Defining axis values for bokeh image glyphs?

I am hoping that someone might help me understand how the axes’ tick values are defined when using an image glyph. All of the examples in the gallery show the x and y axes ranging from 0 → 10, and I have been hard-pressed to get them to show anything else.

As in my other recent post, I am working on various ways to create audio spectrograms. So if using an image, the idea would be that the color of each pixel represents a value at a particular timestamp and frequency. However for the life of me, I can’t seem to define the figure and/or figure.image() x/y properties to create axes which reflect this.

In my use case, I would eventually like to have x labels in some sort of datetime format, and y labels in Hz. However, to define a simpler problem, taking the image example from the gallery what would need to be modified to get the axes for the same image (as well as the x,y coordinates of the pixels when using tooltips) to read -5 → 5. Or 2->17, or anything else?

Here’s some things I have tried so far, including changing x,y anchors in figure.image, x/y_range props etc. I hope the solution here ends up being as simple as my last question. Many thanks.

import numpy as np

from bokeh.plotting import figure, output_file, show

N = 500

# original example
# x = np.linspace(0, 10, N)  v
# y = np.linspace(0, 10, N)

# modified example
x = np.linspace(-5, 5, N)
y = np.linspace(-5, 5, N)

xx, yy = np.meshgrid(x, y)
d = np.sin(xx)*np.cos(yy)

# breakout the ranges directly
x_range = (min(x), max(x))
y_range = (min(y), max(y))

# original example
# p = figure(tooltips=[("x", "$x"), ("y", "$y"), ("value", "@image")])
# p.x_range.range_padding = p.y_range.range_padding = 0

# modified example
p = figure(tooltips=[("x", "$x"), ("y", "$y"), ("value", "@image")], x_range=x_range, y_range=y_range) # modified
# p.x_range.range_padding = p.y_range.range_padding = 0

# must give a vector of image data for image parameter
# original example
# p.image(image=[d], x=0, y=0, dw=10, dh=10, palette="Spectral11", level="image")
# modified example
p.image(image=[d], x=int(x_range[0]), y=int(y_range[0]), dw=10, dh=10, palette="Spectral11", level="image")
p.grid.grid_line_width = 0.5


output_file("image.html", title="image_axis.py example")

show(p)

The image function has x, y, dw, and dh arguments. These specify the image position on the plot in data units. So, if you pass x=0, y=0, dw=10, dh=10, then the image will span the (0, 0), (10, 10) square.
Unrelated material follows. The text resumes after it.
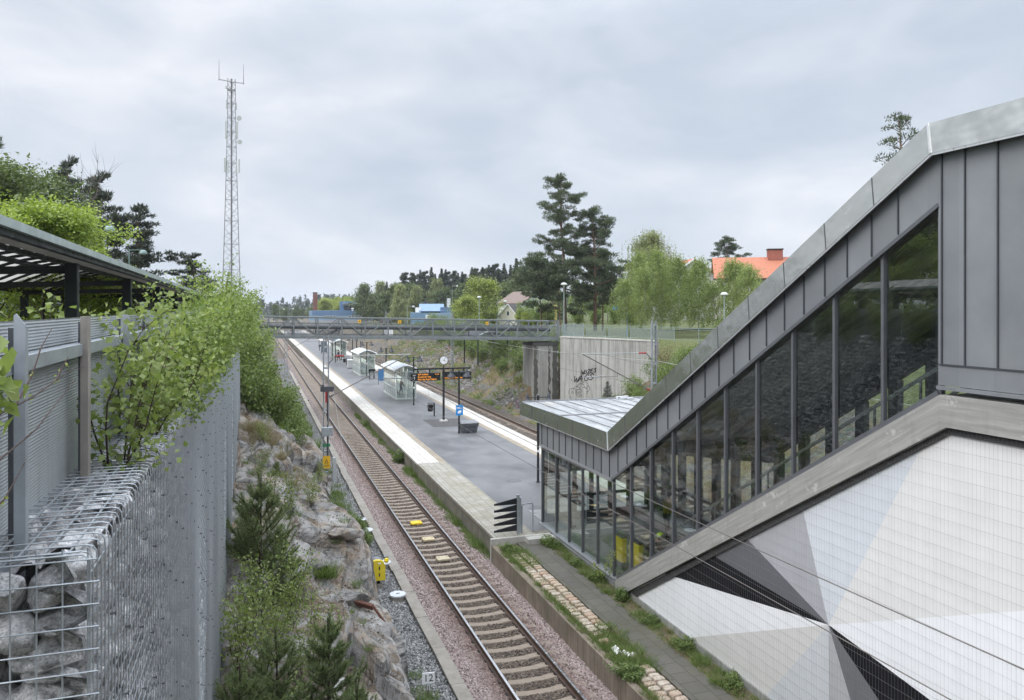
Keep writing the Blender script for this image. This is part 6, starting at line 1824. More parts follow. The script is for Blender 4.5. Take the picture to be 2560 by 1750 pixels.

If you pass x=-5, y=2, dw=10, dh=15, then it will span the (-5, 2), (5, 17) rectangle.

Regarding datetime - internally, Bokeh uses UNIX timestamp, so just specify the arguments accordingly.
Regarding other formats - that’s what axis tick label formatters are for.

@p-himik, thanks, much appreciated. That’s what I had thought I had done, and was the case in my example code. However with your answer, I have now isolated my actual problem.

I had commented out show(), and reloaded the html file in the browser assuming that output_file() updated the html, and show() merely opened a new browser tab. I now realize that show() also contains the saving of the html file, and that the html file was simply not updating. I have now found the save() command, which doesn’t feature much in the user guide. But save() does seem to update the html file, without opening a new browser tab. Thanks for your help.